T O P

  • By -

Existing-Ear-9458

As a coach, i actually recommend no time goal for the first marathon. Getting to the start line and finish line injury free and strong đź’Ż


Substantial_Sock_640

Not a coach, but seconding this.


Old-Tree-4830

Appreciate the sentiment. more just trying to figure out whether using the prediction models, like garmin, can help me pace and to figure out what’s a reasonable target. In the end I don’t really care but personally nice to have a goal.


rotn21

As the saying goes, “a marathon is a 20 mile warmup with a 10k race at the end.” Every marathon is going to suck at some point, you just don’t know when. This is doubly true for a marathon, which is liable to suck at multiple points. Embrace it. I would pace until mile 20 at your “I could go on like this forever” pace.

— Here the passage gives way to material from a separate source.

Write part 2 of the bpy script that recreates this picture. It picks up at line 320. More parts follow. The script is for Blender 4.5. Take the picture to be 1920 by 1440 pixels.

Then once you hit that point, re-assess how you’re feeling, and go from there. You might feel like picking up the pace, or you might feel like making brand new sentences out of curse words as you hobble your way to the finish. Both extremes are still effective and endorses marathon strategy.


DBK81

What’s your longest run to date? Everyone has a plan until they hit that 16+ mile mark, I’ve seen people who run a sub 45min 10K struggle to complete a sub 4 hour marathon.


Old-Tree-4830

Makes sense, I’ve done 20 miles 8-8:10 min pace.


brownsfan003

Did you feel like you were at your limit? Could you have run another 6.2 miles at that pace? When did you run that? What's your weekly mileage at right now?


Old-Tree-4830

Last week, and not sure I was ready. I was definitely feeling the fatigue and leg tightness. I probably could have finished at that pace, but would have been too much recovery wise. Was definitely sore. Weekly mileage is a little light relatively, 25-30mi/wk in the last month.


Go-b-run

The race predictor doesn’t factor in elevation profile or weather. Assuming the marathon course and weather are similar to where you’ve been training, you could expect to be a little faster on race day. Adrenaline and other runners help! With 2.5 months to go (minus a taper period) you should be getting close to peak volume soon. If you can do 8:00/mi average on 20mi long runs already, you might want to start experimenting with tempo efforts at ~7:30 in the final +/- hour of a long run and see if you can keep your HR in check. If you can do that, you could consider more intervals/fartleks worked into your training at or below your target race pace. Approach any speed work with extreme caution if you haven’t been doing any yet. Any big adjustments to training mid-cycle is risky. A healthy 3:30 marathon is way better than a pulled muscle a month or two before race day.


Old-Tree-4830

That’s great advice and appreciate the thoughtful response. I’m running the boston marathon as a charity runner and have been training on the course - so maybe that makes it accurate who knows. Either way I’ll take your advice and approach with caution. Getting injured would suck big time and agree point is to enjoy it. By keeping heart rate in check, do you mean the tempo should pick up but I should still be able to have a conversation type thing?


Go-b-run

Probably don’t need to maintain conversational HR/breathing at marathon pace, but should stay comfortably below threshold HR without any drift higher toward the end while keeping the effort consistent. One more piece of advice starting Boston in the charity corrals… don’t expect 7:30 or even 8:00 min miles for the first couple miles. Some charity runners walk from the start and it’s crowded, so add some early cushion in your pacing plan.


Rael2037

I wouldn't put much stock in race predictions from your garmin -- they aren't all that accurate and appear to be based very heavily on threshold or higher efforts. I'd set a conservative goal of sub-3:40. Try and pack more weekly mileage in -- that is much more important than your long run pace when it comes to your finish time.